Three years ago, prediction markets were a curiosity — a CFTC-adjacent experiment that most casino executives filed under "not our problem." That assessment is aging poorly. In the span of a few weeks this spring, the Commodity Futures Trading Commission announced the formation of an Innovation Task Force, Ohio's gambling regulator put forward proposed rules for the category, DAZN signed on as a partner with ADI's Predictstreet platform, and Fanatics Markets launched Combos — a parlay-style product layer on top of its existing prediction market offering. The pace is no longer academic.

What the CFTC's Task Force Actually Signals

The CFTC's decision to formalize an Innovation Task Force is not incidental. The agency spent much of 2023 and 2024 in open conflict with Kalshi and PredictIt over event contract approvals, and its legal losses in federal court on the Kalshi political markets case effectively forced a posture shift. Standing up an internal task force is the institutional equivalent of acknowledging that the existing rulebook — written for commodity derivatives, not sports outcome contracts — is no longer adequate.

For operators and product directors watching from the licensed sports betting side, the relevant question is jurisdictional. Prediction markets that clear through a CFTC-registered designated contract market operate under federal commodities law, not state gambling statutes. That means the New Jersey Division of Gaming Enforcement, the Pennsylvania Gaming Control Board, and their counterparts have no direct authority over products structured as event contracts — even when those products are functionally indistinguishable from a same-game parlay. Ohio's move to propose its own rules suggests at least some state regulators are unwilling to accept that jurisdictional gap quietly.

Fanatics and the Product Convergence Problem

Fanatics Markets' Combos feature is worth examining closely because of what it reveals about product direction. Combining multiple prediction market positions into a single trade — with correspondingly higher potential returns — replicates the economic logic of parlays, which have been the highest-margin and most politically scrutinized product in regulated sports betting for the past three years. The Massachusetts Gaming Commission and the UKGC's equivalent policy discussions around multi-leg accumulators have both flagged the format's potential for accelerated loss.

If that same product structure clears federal review as a commodities contract rather than a wager, the implications for state-licensed sportsbook operators are significant. They carry compliance costs, responsible gambling mandates, promotional restrictions, and tax obligations that a CFTC-regulated prediction market platform, at present, largely does not. A senior compliance consultant familiar with both regulatory environments noted that "the asymmetry in obligations between the two frameworks is substantial, and it's not clear the CFTC's task force is primarily focused on leveling that." Whether the task force ultimately recommends tighter event contract standards or broader safe harbors will determine whether that asymmetry widens or closes.

The State-Level Fault Line

Ohio's proposed regulatory action is the most concrete evidence that the state-versus-federal jurisdictional tension is becoming a live dispute rather than a theoretical one. Ohio legalized sports betting under state authority in January 2023, and the Ohio Casino Control Commission has since built out an enforcement posture that includes mandatory responsible gambling requirements, advertising standards, and licensee obligations.
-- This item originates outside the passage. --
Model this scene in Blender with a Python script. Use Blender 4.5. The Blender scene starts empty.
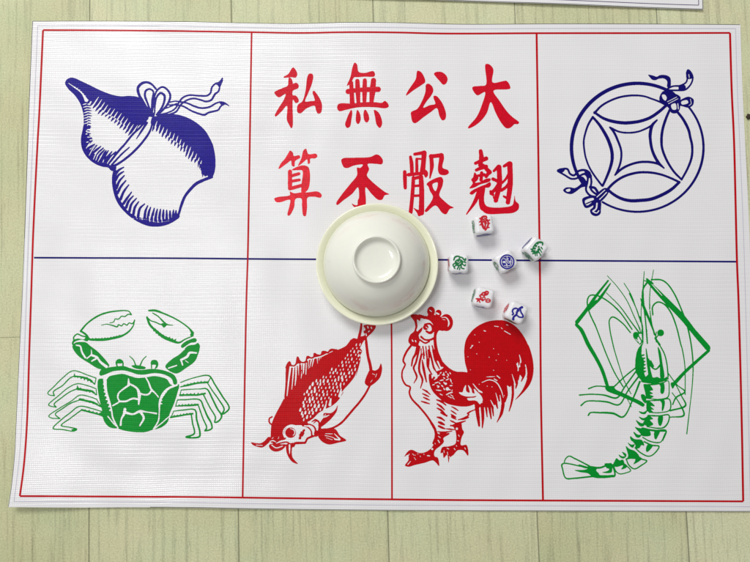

Extending that framework — or some version of it — to prediction markets operating within the state would be a direct assertion that event contracts on sports outcomes belong in the gambling regulatory perimeter, not outside it.

The legal path is contested. Federal preemption arguments will almost certainly be raised if any state attempts to license or restrict a CFTC-registered DCM. But states have successfully carved out space in analogous areas before, and the political incentive to protect tax revenue from an adjacent, untaxed product category is not trivial. For operators who built businesses on the premise that state licensing conferred a durable competitive position, the stakes of this argument are concrete.

The Takeaway

Prediction markets are not replacing licensed sportsbooks in the near term. But the combination of federal institutional development at the CFTC, aggressive product expansion by well-capitalized entrants like Fanatics, and the first stirrings of state regulatory responses means the category has crossed from peripheral to consequential. Operators and their compliance teams should be tracking the CFTC task force's output with the same attention they gave early PASPA repeal litigation — the decisions made in the next 18 months will define the competitive and regulatory perimeter for the rest of the decade. The window for proactive industry engagement, including comment periods and coalition positioning, is open now. It will not stay open indefinitely.